Shock-Aware Constrained Optimization of the RAE2822 Transonic Airfoil via a Two-Channel vSDF Surrogate with Closed-Loop CFD Verification

Shock-aware aerodynamic shape optimization of transonic airfoils requires surrogate models that capture both integral aerodynamic trends and shock-relevant pressure distribution features. This study addresses drag-oriented optimization of the RAE2822 transonic airfoil under a lift-targeted condition with baseline relative thickness feasibility, rather than strict target pressure inverse design.
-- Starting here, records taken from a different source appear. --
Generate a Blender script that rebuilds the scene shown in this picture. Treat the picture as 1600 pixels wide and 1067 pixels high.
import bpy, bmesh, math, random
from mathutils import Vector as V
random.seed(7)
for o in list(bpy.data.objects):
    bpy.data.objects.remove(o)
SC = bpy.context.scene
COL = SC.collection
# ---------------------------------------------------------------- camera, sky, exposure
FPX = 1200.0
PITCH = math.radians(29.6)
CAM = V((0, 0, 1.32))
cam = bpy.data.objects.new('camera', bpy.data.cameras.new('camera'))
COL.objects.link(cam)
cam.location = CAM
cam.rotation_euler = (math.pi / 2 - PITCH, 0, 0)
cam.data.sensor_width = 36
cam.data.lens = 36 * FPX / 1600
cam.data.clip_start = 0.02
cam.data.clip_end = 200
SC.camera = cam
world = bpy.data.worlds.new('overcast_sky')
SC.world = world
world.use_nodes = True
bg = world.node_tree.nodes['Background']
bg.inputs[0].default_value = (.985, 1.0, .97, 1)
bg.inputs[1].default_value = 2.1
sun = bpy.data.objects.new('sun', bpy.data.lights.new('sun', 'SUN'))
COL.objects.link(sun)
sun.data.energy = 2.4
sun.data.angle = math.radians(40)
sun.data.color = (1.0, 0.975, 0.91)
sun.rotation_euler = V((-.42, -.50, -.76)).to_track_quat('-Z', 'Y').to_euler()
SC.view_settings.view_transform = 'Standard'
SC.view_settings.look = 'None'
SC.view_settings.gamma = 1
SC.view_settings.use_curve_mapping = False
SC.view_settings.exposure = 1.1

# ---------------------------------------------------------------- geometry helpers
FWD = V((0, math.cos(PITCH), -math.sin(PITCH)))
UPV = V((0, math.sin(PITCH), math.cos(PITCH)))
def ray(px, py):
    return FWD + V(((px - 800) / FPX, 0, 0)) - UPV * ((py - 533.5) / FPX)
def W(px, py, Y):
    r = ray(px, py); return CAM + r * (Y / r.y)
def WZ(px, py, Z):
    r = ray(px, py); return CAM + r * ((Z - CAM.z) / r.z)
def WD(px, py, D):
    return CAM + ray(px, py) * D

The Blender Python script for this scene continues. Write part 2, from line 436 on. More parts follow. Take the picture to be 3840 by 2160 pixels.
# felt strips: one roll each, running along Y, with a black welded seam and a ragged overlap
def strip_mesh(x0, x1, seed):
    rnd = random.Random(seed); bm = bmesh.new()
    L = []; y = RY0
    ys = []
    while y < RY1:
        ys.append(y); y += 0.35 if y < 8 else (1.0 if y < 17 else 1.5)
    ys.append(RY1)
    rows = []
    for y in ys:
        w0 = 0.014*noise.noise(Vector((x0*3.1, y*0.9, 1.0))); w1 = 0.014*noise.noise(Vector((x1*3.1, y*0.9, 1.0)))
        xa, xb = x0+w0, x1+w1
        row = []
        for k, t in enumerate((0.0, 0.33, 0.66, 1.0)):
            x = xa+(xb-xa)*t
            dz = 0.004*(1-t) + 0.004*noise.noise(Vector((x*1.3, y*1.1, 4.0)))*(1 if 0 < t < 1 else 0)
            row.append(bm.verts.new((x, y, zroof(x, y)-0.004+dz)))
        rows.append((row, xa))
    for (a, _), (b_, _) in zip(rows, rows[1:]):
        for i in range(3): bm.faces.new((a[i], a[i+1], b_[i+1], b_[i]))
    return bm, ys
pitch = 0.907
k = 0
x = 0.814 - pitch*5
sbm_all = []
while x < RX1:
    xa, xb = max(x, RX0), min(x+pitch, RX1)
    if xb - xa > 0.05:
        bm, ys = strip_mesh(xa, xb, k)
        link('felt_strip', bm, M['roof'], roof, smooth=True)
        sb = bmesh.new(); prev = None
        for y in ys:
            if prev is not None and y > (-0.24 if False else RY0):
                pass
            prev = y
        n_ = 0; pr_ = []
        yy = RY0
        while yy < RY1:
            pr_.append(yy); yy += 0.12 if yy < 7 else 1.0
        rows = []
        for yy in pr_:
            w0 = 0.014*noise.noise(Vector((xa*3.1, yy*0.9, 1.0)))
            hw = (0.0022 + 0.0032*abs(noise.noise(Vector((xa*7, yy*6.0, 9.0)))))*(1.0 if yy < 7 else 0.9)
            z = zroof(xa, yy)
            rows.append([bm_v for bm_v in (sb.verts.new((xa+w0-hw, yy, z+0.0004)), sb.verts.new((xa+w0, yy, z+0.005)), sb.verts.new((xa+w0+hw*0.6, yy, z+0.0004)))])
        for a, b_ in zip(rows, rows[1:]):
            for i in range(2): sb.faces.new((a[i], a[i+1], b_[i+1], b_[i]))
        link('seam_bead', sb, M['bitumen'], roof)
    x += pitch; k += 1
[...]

Each airfoil is parameterized by a 16-dimensional CST vector and mapped to a two-channel vertical signed distance field representation of the upper- and lower-surface Cp curves, from which shock descriptors, including the shock location indicator xs and the pressure jump magnitude ΔCp, are extracted in a deterministic, implementation-consistent manner. To quantify the reliability of surrogate-derived shock metrics, a held-out uncertainty analysis is performed on 500 samples. The surrogate achieves MAE/RMSE values of 0.00474/0.00602 for CL and 4.66×10−4/6.33×10−4 for CD, while the recovered shock-related quantities yield 0.00201/0.01598 for xs and 0.00200/0.00336 for ΔCp. Scatter plots and error histograms show tight one-to-one trends for most samples, with limited outliers mainly associated with locally ambiguous pressure gradient patterns. Overall, the surrogate is more reliable for capturing shock intensity trends than for prescribing an exact shock location; accordingly, xs is interpreted as a trend-level descriptor, whereas ΔCp is treated as the more stable engineering indicator inside the optimization loop. The trained surrogate is embedded in a differential evolution optimizer with soft penalties on lift deviation and thickness feasibility violation, and selected designs are re-evaluated through closed-loop SU2 RANS simulations. CFD verification shows that the optimized design reduces drag from CD=0.01463 to CD=0.01229 (a 16.0% reduction) and reduces the shock jump from ΔCp=0.239 to ΔCp=0.046 (an 80.7% reduction). For the optimized design, the prediction-to-CFD differences are ΔCL=+0.0042 and ΔCD=+0.00012. These results support an engineering-oriented and auditable shock-aware closed-loop optimization workflow, with final design conclusions established by CFD verification rather than surrogate-predicted shock location alone.